-- Begin Data to process --

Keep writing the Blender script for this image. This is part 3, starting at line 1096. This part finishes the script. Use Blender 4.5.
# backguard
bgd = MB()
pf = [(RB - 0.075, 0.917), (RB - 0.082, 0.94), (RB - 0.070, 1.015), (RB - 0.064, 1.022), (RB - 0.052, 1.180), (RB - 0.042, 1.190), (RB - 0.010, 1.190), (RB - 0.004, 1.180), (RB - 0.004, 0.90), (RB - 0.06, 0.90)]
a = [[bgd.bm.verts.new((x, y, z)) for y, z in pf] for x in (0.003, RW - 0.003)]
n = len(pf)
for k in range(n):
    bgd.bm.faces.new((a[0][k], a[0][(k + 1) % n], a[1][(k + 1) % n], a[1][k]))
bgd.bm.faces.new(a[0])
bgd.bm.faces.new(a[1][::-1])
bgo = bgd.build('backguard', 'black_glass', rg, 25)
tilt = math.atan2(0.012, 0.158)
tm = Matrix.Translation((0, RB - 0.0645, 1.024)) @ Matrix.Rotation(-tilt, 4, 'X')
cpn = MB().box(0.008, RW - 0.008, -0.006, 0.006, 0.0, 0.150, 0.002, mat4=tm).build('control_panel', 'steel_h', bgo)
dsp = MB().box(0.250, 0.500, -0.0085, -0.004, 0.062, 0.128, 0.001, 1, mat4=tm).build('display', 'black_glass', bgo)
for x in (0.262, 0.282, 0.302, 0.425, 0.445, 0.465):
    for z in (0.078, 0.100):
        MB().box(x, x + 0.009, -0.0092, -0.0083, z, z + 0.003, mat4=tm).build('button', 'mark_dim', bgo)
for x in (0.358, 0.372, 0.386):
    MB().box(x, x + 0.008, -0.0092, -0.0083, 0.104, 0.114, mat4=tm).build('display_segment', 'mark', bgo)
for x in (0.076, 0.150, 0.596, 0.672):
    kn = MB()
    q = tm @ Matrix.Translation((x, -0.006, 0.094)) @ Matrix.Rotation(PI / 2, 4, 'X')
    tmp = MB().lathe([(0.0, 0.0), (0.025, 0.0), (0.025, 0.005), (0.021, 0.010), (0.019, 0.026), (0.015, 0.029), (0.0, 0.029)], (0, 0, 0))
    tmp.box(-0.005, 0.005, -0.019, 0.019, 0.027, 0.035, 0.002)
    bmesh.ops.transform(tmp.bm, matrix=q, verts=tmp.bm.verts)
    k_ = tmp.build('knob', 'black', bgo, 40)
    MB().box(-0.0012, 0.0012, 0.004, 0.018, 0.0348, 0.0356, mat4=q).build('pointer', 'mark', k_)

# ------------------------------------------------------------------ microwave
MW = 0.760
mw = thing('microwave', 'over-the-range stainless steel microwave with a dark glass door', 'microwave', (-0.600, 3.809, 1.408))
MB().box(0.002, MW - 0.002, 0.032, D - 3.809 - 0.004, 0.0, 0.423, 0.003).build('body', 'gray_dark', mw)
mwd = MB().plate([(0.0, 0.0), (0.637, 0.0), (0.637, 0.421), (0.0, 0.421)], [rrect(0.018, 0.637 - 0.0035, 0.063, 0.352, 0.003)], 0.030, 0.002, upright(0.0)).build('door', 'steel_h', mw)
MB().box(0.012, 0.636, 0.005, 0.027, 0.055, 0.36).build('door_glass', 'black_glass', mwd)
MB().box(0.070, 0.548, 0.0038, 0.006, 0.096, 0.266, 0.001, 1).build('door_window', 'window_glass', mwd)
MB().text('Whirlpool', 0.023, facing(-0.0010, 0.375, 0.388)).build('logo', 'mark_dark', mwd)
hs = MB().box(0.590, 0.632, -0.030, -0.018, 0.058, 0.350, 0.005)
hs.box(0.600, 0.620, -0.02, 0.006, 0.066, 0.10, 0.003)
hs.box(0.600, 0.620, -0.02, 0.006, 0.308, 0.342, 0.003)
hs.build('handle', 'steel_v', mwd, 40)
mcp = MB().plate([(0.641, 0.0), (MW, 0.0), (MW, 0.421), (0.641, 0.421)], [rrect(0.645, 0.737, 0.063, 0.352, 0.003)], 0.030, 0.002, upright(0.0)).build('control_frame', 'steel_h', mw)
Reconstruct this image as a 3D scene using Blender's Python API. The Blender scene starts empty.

-- End Data to process --

■ **Problem**: All the entries above need to be reproduced exactly.

■ **Exercise answer**:
Keep writing the Blender script for this image. This is part 3, starting at line 1096. This part finishes the script. Use Blender 4.5.
# backguard
bgd = MB()
pf = [(RB - 0.075, 0.917), (RB - 0.082, 0.94), (RB - 0.070, 1.015), (RB - 0.064, 1.022), (RB - 0.052, 1.180), (RB - 0.042, 1.190), (RB - 0.010, 1.190), (RB - 0.004, 1.180), (RB - 0.004, 0.90), (RB - 0.06, 0.90)]
a = [[bgd.bm.verts.new((x, y, z)) for y, z in pf] for x in (0.003, RW - 0.003)]
n = len(pf)
for k in range(n):
    bgd.bm.faces.new((a[0][k], a[0][(k + 1) % n], a[1][(k + 1) % n], a[1][k]))
bgd.bm.faces.new(a[0])
bgd.bm.faces.new(a[1][::-1])
bgo = bgd.build('backguard', 'black_glass', rg, 25)
tilt = math.atan2(0.012, 0.158)
tm = Matrix.Translation((0, RB - 0.0645, 1.024)) @ Matrix.Rotation(-tilt, 4, 'X')
cpn = MB().box(0.008, RW - 0.008, -0.006, 0.006, 0.0, 0.150, 0.002, mat4=tm).build('control_panel', 'steel_h', bgo)
dsp = MB().box(0.250, 0.500, -0.0085, -0.004, 0.062, 0.128, 0.001, 1, mat4=tm).build('display', 'black_glass', bgo)
for x in (0.262, 0.282, 0.302, 0.425, 0.445, 0.465):
    for z in (0.078, 0.100):
        MB().box(x, x + 0.009, -0.0092, -0.0083, z, z + 0.003, mat4=tm).build('button', 'mark_dim', bgo)
for x in (0.358, 0.372, 0.386):
    MB().box(x, x + 0.008, -0.0092, -0.0083, 0.104, 0.114, mat4=tm).build('display_segment', 'mark', bgo)
for x in (0.076, 0.150, 0.596, 0.672):
    kn = MB()
    q = tm @ Matrix.Translation((x, -0.006, 0.094)) @ Matrix.Rotation(PI / 2, 4, 'X')
    tmp = MB().lathe([(0.0, 0.0), (0.025, 0.0), (0.025, 0.005), (0.021, 0.010), (0.019, 0.026), (0.015, 0.029), (0.0, 0.029)], (0, 0, 0))
    tmp.box(-0.005, 0.005, -0.019, 0.019, 0.027, 0.035, 0.002)
    bmesh.ops.transform(tmp.bm, matrix=q, verts=tmp.bm.verts)
    k_ = tmp.build('knob', 'black', bgo, 40)
    MB().box(-0.0012, 0.0012, 0.004, 0.018, 0.0348, 0.0356, mat4=q).build('pointer', 'mark', k_)

# ------------------------------------------------------------------ microwave
MW = 0.760
mw = thing('microwave', 'over-the-range stainless steel microwave with a dark glass door', 'microwave', (-0.600, 3.809, 1.408))
MB().box(0.002, MW - 0.002, 0.032, D - 3.809 - 0.004, 0.0, 0.423, 0.003).build('body', 'gray_dark', mw)
mwd = MB().plate([(0.0, 0.0), (0.637, 0.0), (0.637, 0.421), (0.0, 0.421)], [rrect(0.018, 0.637 - 0.0035, 0.063, 0.352, 0.003)], 0.030, 0.002, upright(0.0)).build('door', 'steel_h', mw)
MB().box(0.012, 0.636, 0.005, 0.027, 0.055, 0.36).build('door_glass', 'black_glass', mwd)
MB().box(0.070, 0.548, 0.0038, 0.006, 0.096, 0.266, 0.001, 1).build('door_window', 'window_glass', mwd)
MB().text('Whirlpool', 0.023, facing(-0.0010, 0.375, 0.388)).build('logo', 'mark_dark', mwd)
hs = MB().box(0.590, 0.632, -0.030, -0.018, 0.058, 0.350, 0.005)
hs.box(0.600, 0.620, -0.02, 0.006, 0.066, 0.10, 0.003)
hs.box(0.600, 0.620, -0.02, 0.006, 0.308, 0.342, 0.003)
hs.build('handle', 'steel_v', mwd, 40)
mcp = MB().plate([(0.641, 0.0), (MW, 0.0), (MW, 0.421), (0.641, 0.421)], [rrect(0.645, 0.737, 0.063, 0.352, 0.003)], 0.030, 0.002, upright(0.0)).build('control_frame', 'steel_h', mw)
Reconstruct this image as a 3D scene using Blender's Python API. The Blender scene starts empty.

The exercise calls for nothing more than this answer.